Namun, kondisi di lapangan menunjukkan realitas yang berbeda. Pada Minggu (12/10), Israel hanya mengizinkan 173 truk masuk ke Gaza. Dari jumlah itu, hanya tiga truk yang mengangkut gas untuk memasak dan enam truk membawa bahan bakar. Selama dua hari setelahnya, tidak ada satupun pengiriman bantuan yang diizinkan.
Direktur Kantor Media Gaza, Ismail al-Thawabta, menyebut kondisi tersebut sangat mengkhawatirkan. Ia menegaskan, “Jumlah bantuan yang sampai ke Gaza masih sangat terbatas. Ini seperti setetes air di lautan kebutuhan.”
Pihaknya juga menegaskan bahwa kebutuhan minimum bantuan harian adalah 600 truk. Jumlah tersebut dibutuhkan untuk memastikan ketersediaan bahan bakar, gas memasak, bantuan medis, dan kebutuhan darurat lainnya bagi lebih dari dua juta penduduk yang terdampak.
Kantor media itu menambahkan bahwa pemerintah lokal terus menjalin koordinasi dengan lembaga-lembaga bantuan internasional untuk menjamin distribusi yang adil dan tepat sasaran. Tujuannya adalah agar seluruh warga sipil Palestina yang membutuhkan dapat menerima bantuan secara merata.
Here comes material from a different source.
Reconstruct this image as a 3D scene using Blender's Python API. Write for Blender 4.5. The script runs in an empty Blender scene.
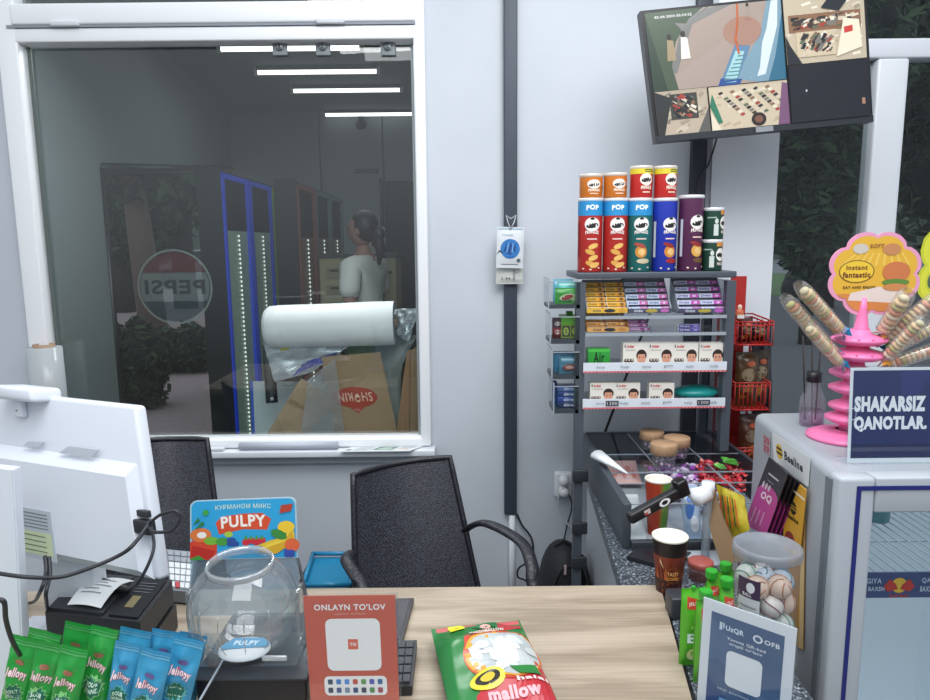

Sejak dimulainya serangan Israel pada Oktober 2023, lebih dari 68.000 warga Palestina telah tewas di Gaza. Mayoritas korban adalah perempuan dan anak-anak. Wilayah itu kini digambarkan sebagai “tidak lagi layak huni” akibat skala kerusakan dan keterbatasan akses bantuan.